One reason for the opposition is that the Palace helped make Times Square Times Square. Kelly Carroll, of preservation advocacy group the Historic Districts Council, told the commission that their decision “was indicative that our culture and art is merely secondary to a Times Square corporate chain store.” Preservation consultant Elise Quasebarth countered that the theater, which is essentially a separate building within a hotel tower, is already divorced from its historic context. In Quasebarth’s estimation, relocating the entry and adding a new 75-foot marquee away from the crowds, signs, and LED haze of Times Square, would strengthen the theater’s identity.

Beyond cultural implications, there’s concern that the architectural high-wire act will damage the theater’s deep-relief ornamental plasterwork.  However, in 1998, the same engineers safely moved the Empire Theater 168 feet down 42nd Street to make room for a new retail complex. In their estimation, moving the Palace will be easier: The theater will be protected by temporary shoring and guided by the structural system of the surrounding hotel as hydraulic columns slowly lift the structure.

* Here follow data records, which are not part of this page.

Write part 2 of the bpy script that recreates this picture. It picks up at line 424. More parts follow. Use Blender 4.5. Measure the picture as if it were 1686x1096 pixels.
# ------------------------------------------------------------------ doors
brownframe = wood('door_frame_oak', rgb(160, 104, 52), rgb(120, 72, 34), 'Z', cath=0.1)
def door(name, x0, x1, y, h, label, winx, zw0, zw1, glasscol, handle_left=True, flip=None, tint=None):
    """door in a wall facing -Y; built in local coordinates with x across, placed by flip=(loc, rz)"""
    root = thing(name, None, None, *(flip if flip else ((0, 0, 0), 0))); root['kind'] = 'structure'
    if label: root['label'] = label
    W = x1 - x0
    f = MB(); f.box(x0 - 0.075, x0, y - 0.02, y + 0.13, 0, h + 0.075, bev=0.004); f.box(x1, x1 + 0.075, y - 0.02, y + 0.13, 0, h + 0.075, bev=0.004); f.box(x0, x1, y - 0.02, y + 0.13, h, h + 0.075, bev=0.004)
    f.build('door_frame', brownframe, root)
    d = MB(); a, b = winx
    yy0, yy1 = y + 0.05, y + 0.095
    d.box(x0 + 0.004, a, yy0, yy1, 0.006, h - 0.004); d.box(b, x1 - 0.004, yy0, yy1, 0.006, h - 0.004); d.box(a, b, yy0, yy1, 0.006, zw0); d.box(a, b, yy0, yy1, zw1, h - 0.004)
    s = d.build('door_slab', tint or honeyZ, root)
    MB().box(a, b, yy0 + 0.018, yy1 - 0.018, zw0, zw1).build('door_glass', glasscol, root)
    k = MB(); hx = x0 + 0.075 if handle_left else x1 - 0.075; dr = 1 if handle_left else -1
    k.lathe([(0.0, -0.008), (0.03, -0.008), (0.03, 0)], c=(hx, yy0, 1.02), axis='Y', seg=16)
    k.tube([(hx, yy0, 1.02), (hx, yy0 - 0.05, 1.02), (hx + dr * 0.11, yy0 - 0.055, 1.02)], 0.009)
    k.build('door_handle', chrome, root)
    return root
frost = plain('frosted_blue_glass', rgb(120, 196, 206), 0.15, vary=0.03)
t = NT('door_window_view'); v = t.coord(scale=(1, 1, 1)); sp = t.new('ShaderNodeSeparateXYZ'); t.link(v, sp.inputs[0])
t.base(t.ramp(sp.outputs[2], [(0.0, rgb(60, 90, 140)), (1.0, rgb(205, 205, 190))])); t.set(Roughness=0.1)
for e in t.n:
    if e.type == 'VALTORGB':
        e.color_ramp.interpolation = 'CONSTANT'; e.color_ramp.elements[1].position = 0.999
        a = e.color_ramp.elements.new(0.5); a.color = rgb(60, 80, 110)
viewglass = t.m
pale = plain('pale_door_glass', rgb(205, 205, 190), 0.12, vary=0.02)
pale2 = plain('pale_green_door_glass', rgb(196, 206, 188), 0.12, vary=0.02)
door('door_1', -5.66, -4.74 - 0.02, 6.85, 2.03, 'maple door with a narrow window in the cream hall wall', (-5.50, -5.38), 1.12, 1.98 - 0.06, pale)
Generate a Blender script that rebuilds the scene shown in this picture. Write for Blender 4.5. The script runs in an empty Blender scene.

Renovation plans go beyond mere preservation of the plasterwork. Plans call for the comprehensive repair and restoration of the building ornament, an updated lighting system more seamlessly integrated into the historic interior, and improved egress and infrastructure on both sides of the stage. The LPC concluded that the changes would ultimately benefit the Palace, although they approve the plan on the condition that an independent engineer monitor the project, and they retain the right to stop the work.